The people running the show behind the UDP are well aware of the difference between spam-filtering and censorship. They certainly know more about the difference than you do. Spam-fighters reject posts based on volume, while censors reject posts based on content.
I can definitely see individual news server admins performing content-based censorship (the admins here at Harvard are first-rate at that), but I find it inconceivable that a content-based UDP would ever find net-wide support.
Berkeley, South Dakota?
Actually that is not so, the eula in the contract which I signed with Cox@Home in Hampton, VA stated nothing about running servers/services being a breach of contract. It stated that if you run such things, (including a linux box and it's services), that "you" the user, are responsible for those who have access, internally or externally. I can't say that "Most" @Home systems use static IP addresses since everyone here has static, including my 3 static IP's on one cable modem and 2 static IP's on another. You also do not Have to use their "Modified" version of Internet Explorer. In my area, which I can only attest for, if you set your sh*t up right, you can goto http://www/ and view @Home's crap if you really want to with any browser on any OS, to include Netscape on Linux. I don't see why everyone thinks that @Home dicks over their customers. I'm quite happy pulling 600KB/s downloads at anytime I want to. And to that, I am finished venting.

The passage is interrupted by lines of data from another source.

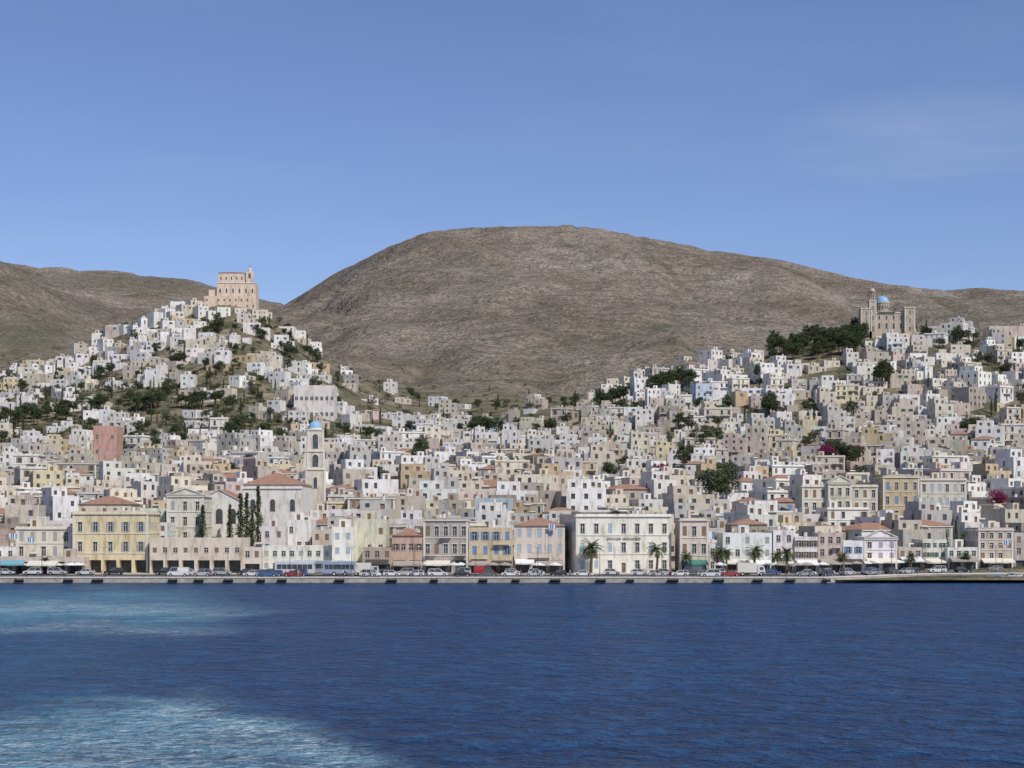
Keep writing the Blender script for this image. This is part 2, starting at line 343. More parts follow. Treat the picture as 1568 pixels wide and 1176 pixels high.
def terrain_mat():
    m,nt,b=newmat('hillside'); g=nd(nt,'ShaderNodeNewGeometry'); P=g.outputs['Position']; sx=nd(nt,'ShaderNodeSeparateXYZ'); nt.links.new(P,sx.inputs[0])
    n1=noise(nt,P,.006,3,.62); n2=noise(nt,P,.045,3,.75); n3=noise(nt,P,.28,2,.8)
    mt=ramp(nt,n1,[(.35,(.165,.137,.108)),(.5,(.208,.175,.141)),(.66,(.255,.218,.182))])  # mountain colour lightened and greyed: distance haze painted into the albedo
    mt=mix(nt,1,mt,ramp(nt,n2,[(.34,(.70,.70,.70)),(.5,(1,1,1)),(.68,(1.2,1.19,1.18))]),'MULTIPLY')
    mt=mix(nt,1,mt,ramp(nt,n3,[(.38,(.62,.63,.63)),(.5,(1,1,1)),(.64,(1.42,1.40,1.38))]),'MULTIPLY')
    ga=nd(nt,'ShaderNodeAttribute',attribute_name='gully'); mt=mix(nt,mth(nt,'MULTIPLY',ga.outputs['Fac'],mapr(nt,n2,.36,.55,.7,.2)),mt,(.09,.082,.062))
    v=nd(nt,'ShaderNodeTexVoronoi'); v.inputs['Scale'].default_value=.10; v.inputs['Randomness'].default_value=1; nt.links.new(P,v.inputs['Vector'])
    bush=mth(nt,'MULTIPLY',mapr(nt,v.outputs['Distance'],.40,.25),mapr(nt,n2,.46,.54))
    mt=mix(nt,mth(nt,'MULTIPLY',bush,.6),mt,(.075,.075,.055))
    w=nd(nt,'ShaderNodeMath',operation='SINE'); zz=mth(nt,'ADD',mth(nt,'MULTIPLY',sx.outputs[2],.55),mth(nt,'MULTIPLY',n1,30)); nt.links.new(zz,w.inputs[0])
    ter=mth(nt,'MULTIPLY',mapr(nt,w.outputs[0],.72,.98),mapr(nt,noise(nt,P,.007,2),.45,.55))
    mt=mix(nt,mth(nt,'MULTIPLY',ter,mapr(nt,n3,.4,.6,.3,.7)),mt,(.095,.082,.063))
    at=nd(nt,'ShaderNodeAttribute',attribute_name='pale'); mt=mix(nt,mth(nt,'MULTIPLY',at.outputs['Fac'],mapr(nt,n3,.4,.6,.2,.9)),mt,(.42,.38,.33))
    gr=nd(nt,'ShaderNodeAttribute',attribute_name='green'); mt=mix(nt,mth(nt,'MULTIPLY',gr.outputs['Fac'],mapr(nt,n2,.42,.55,.1,.85)),mt,(.065,.08,.045))
    tg=ramp(nt,n2,[(.35,(.07,.08,.04)),(.46,(.15,.135,.09)),(.58,(.25,.20,.14)),(.75,(.36,.31,.24))])
    tg=mix(nt,mapr(nt,n3,.42,.6,0,.5),tg,(.07,.085,.04))
    f=mth(nt,'ADD',sx.outputs[1],mth(nt,'MULTIPLY',mth(nt,'SUBTRACT',n1,.5),900))
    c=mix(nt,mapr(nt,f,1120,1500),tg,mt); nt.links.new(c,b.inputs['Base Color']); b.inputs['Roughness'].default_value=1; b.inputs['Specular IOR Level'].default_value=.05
    bp=nd(nt,'ShaderNodeBump'); bp.inputs['Strength'].default_value=.9; bp.inputs['Distance'].default_value=3.0
    h=mth(nt,'ADD',n3,mth(nt,'MULTIPLY',n2,3.)); nt.links.new(h,bp.inputs['Height']); nt.links.new(bp.outputs[0],b.inputs['Normal'])
    return m
grid_mesh('terrain_hills',GX,GY,Z,terrain_mat(),attrs={'pale':pale,'green':green,'gully':gulA})
# ---------------------------------------------------------------- sea
sxs=np.concatenate([[-8000,-3000,-1200,-600,-350],np.arange(-240,241,2.0),[350,600,1200,3000,8000]])
sys_=np.concatenate([[-4000,-1000,-200,0],np.arange(40,200,1.0),np.arange(200,470,2.5),[700,1500,4000,12000]])
SX,SY=np.meshgrid(sxs,sys_)
SYc=np.maximum(SY,20); SPX=CX+F*SX/SYc; SPY=HY+CZ/SYc*F
def sstep(a,b,x): t=np.clip((x-a)/(b-a),0,1); return t*t*(3-2*t)
wob=fbm(SX,SY*.6,14,4)
edge1=sstep(440,200,SPX+wob*120)
turq=edge1*(np.exp(-((SPY-938+wob*20)/24)**2)*1.0+np.exp(-((SPY-911)/8)**2)*.4)
turq=np.maximum(turq,.38*edge1*sstep(1005,950,SPY)*sstep(898,915,SPY))
cyv=np.interp(SPX,[-400,0,150,300,400,480,560,640],[1110,1086,1076,1082,1106,1136,1166,1200])+fbm(SX,SY,5,4)*20
band=np.exp(-((SPY-cyv-14)/24)**2)*sstep(740,450,SPX)
inside=sstep(-15,50,SPY-cyv)*sstep(680,420,SPX)
turq=np.maximum(turq,.95*band*sstep(0,260,SPX+60)); turq=np.maximum(turq,.72*inside); turq=np.maximum(turq,.16*sstep(440,50,SPX)*sstep(960,1000,SPY))
foam=np.maximum(1.0*band*sstep(60,330,SPX),.66*inside); foam=np.maximum(foam,edge1*np.exp(-((SPY-934+wob*20)/12)**2)*.8)
foam=np.maximum(foam,.65*edge1*np.exp(-((SPY-964+wob*20)/7)**2))
ok=(SY>30); turq=turq*ok; foam=foam*ok
def sea_mat():
    m,nt,b=newmat('sea_water'); g=nd(nt,'ShaderNodeNewGeometry'); P=g.outputs['Position']
    mp=nd(nt,'ShaderNodeMapping'); mp.inputs['Scale'].default_value=(.8,.8,1); mp.inputs['Rotation'].default_value=(0,0,.5); nt.links.new(P,mp.inputs['Vector']); V=mp.outputs[0]
    a1=nd(nt,'ShaderNodeAttribute',attribute_name='turq').outputs['Fac']; a2=nd(nt,'ShaderNodeAttribute',attribute_name='foam').outputs['Fac']
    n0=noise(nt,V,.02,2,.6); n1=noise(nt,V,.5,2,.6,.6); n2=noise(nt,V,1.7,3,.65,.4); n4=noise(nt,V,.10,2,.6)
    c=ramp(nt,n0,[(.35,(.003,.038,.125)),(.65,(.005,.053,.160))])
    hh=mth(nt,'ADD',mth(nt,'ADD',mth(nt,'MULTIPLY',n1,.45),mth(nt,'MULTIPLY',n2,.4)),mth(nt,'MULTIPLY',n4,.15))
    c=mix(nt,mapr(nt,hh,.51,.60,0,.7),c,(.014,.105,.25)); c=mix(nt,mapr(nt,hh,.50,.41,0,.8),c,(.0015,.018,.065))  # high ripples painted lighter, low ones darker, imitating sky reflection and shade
    mp2=nd(nt,'ShaderNodeMapping'); mp2.inputs['Scale'].default_value=(.16,.5,1); nt.links.new(P,mp2.inputs['Vector'])
    nw=noise(nt,mp2.outputs[0],.6,4,.7,.8)
    tf=mth(nt,'MULTIPLY',a1,mapr(nt,nw,.36,.62,.3,1.1))
    c=mix(nt,tf,c,(.085,.29,.40))
    mp3=nd(nt,'ShaderNodeMapping'); mp3.inputs['Scale'].default_value=(.35,.7,1); nt.links.new(P,mp3.inputs['Vector'])
    nf=noise(nt,mp3.outputs[0],1.5,6,.85,1.2)
    ff=mth(nt,'MULTIPLY',a2,mapr(nt,nf,.47,.59)); c=mix(nt,ff,c,(.55,.63,.64))
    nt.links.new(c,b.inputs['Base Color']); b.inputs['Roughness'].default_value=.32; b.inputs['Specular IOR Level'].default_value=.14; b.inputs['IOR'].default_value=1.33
    bp=nd(nt,'ShaderNodeBump'); bp.inputs['Strength'].default_value=1; bp.inputs['Distance'].default_value=1.8
    h=mth(nt,'ADD',mth(nt,'ADD',mth(nt,'MULTIPLY',n1,1.2),mth(nt,'MULTIPLY',n2,.6)),mth(nt,'MULTIPLY',n4,2)); nt.links.new(h,bp.inputs['Height']); nt.links.new(bp.outputs[0],b.inputs['Normal'])
    return m
grid_mesh('sea_water',SX,SY,np.zeros_like(SX),sea_mat(),attrs={'turq':turq,'foam':foam})
# ---------------------------------------------------------------- quay
def ye(x): return float(np.interp(x,[-9000,70,98,123,200],[400,400,427,433,440]))
QX=[-330,-150]+list(np.linspace(-140,160,61))+[330]
def strip(name,d0,d1,z,mat,x0=-400,x1=400,h=0):
    mb=MB(); xs=[x for x in QX if x0<=x<=x1]
    for a,b in zip(xs[:-1],xs[1:]):
        A,B=ye(a),ye(b)
        mb.poly([(a,A+d0,z),(b,B+d0,z),(b,B+d1,z),(a,A+d1,z)],0)
        if h: mb.poly([(a,A+d0,z-h),(b,B+d0,z-h),(b,B+d0,z),(a,A+d0,z)],0); mb.poly([(b,B+d1,z-h),(a,A+d1,z-h),(a,A+d1,z),(b,B+d1,z)],0)
    return mb.obj(name,[mat])
def stonemat():
    m,nt,b=newmat('quay_stone'); g=nd(nt,'ShaderNodeNewGeometry'); sp=nd(nt,'ShaderNodeSeparateXYZ'); nt.links.new(g.outputs['Position'],sp.inputs[0])
    cb=nd(nt,'ShaderNodeCombineXYZ'); nt.links.new(sp.outputs[0],cb.inputs[0]); nt.links.new(sp.outputs[2],cb.inputs[1])
    br=nd(nt,'ShaderNodeTexBrick'); nt.links.new(cb.outputs[0],br.inputs['Vector']); br.inputs['Scale'].default_value=.8
    br.inputs['Color1'].default_value=(.46,.42,.35,1); br.inputs['Color2'].default_value=(.56,.51,.43,1); br.inputs['Mortar'].default_value=(.24,.22,.19,1)
    f=noise(nt,g.outputs['Position'],.7,4); c=mix(nt,1,br.outputs['Color'],ramp(nt,f,[(.3,(.6,.6,.58)),(.7,(1.1,1.1,1.1))]),'MULTIPLY')
    c=mix(nt,mapr(nt,sp.outputs[2],.25,.06),c,(.10,.105,.09))
    nt.links.new(c,b.inputs['Base Color']); b.inputs['Roughness'].default_value=.9; return m
M_STONE=stonemat(); M_PAVE=simple('pavement_slabs',(.42,.39,.34),.9,.15,.6); M_ASPH=simple('asphalt',(.075,.073,.07),.95,.2,.5); M_LINE=simple('road_paint',(.7,.7,.68),.8,.08)
strip('quay_pavement',0,60,1.28,M_PAVE)
strip('quay_wall',-.02,.02,1.28,M_STONE,h=4.0)
strip('quay_coping_kerb',-.12,.7,1.42,simple('coping_stone',(.60,.56,.50),.85,.12,.5),h=.26)
strip('quay_road',7.5,22,1.284,M_ASPH)
strip('road_marking_line',14.6,14.78,1.288,M_LINE); strip('parking_marking_line',9.8,9.92,1.288,M_LINE)
strip('pavement_kerb',22,30.5,1.40,M_PAVE,h=.12)
M_RUB=simple('rubber',(.02,.02,.02),.8,.2)
for px in [30,105,150,265,305,350,400,432,520,600,665,740,790,850,920,965,1030,1100,1160,1210,1265]:
    mb=MB(); L=R.uniform(.8,1.25)
    for k in (-1,1):
        mb.limb((0,0,0),(k*L,0,0),.30,.30,0,12); mb.limb((k*L,0,0),(k*(L+.02),0,0),.16,.16,0,10); mb.limb((k*L*.75,0,.2),(k*L*.75,.05,.75),.04,.04,0,5)
    mb.obj('rubber_dock_fender',[M_RUB],(wx(px,400),399.55,.62))
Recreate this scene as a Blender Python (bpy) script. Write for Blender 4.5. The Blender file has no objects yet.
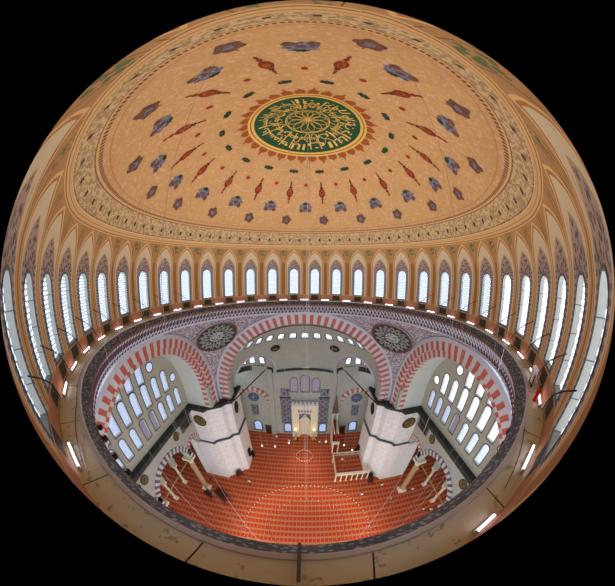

> That aside, what is a privilege is the convenience that a particular ISP provides. Abuse that privilege by using the ISP's services in an inappropriate manner, and it can be revoked. Of course, you can always get another ISP, or resort to the methods above. That's how spammers keep at it. They've been kicked off so many ISPs, so they find other ways to get on...and they keep succeeding.
Once again, another good post which I agree with.
I guess the only solution is to have the ISPs not forward spam, since as you mention, everyone has a "right" to the internet.
Seems like SPAM is going to be around for a while, since no laws are being broken by the bastards, er, spammers.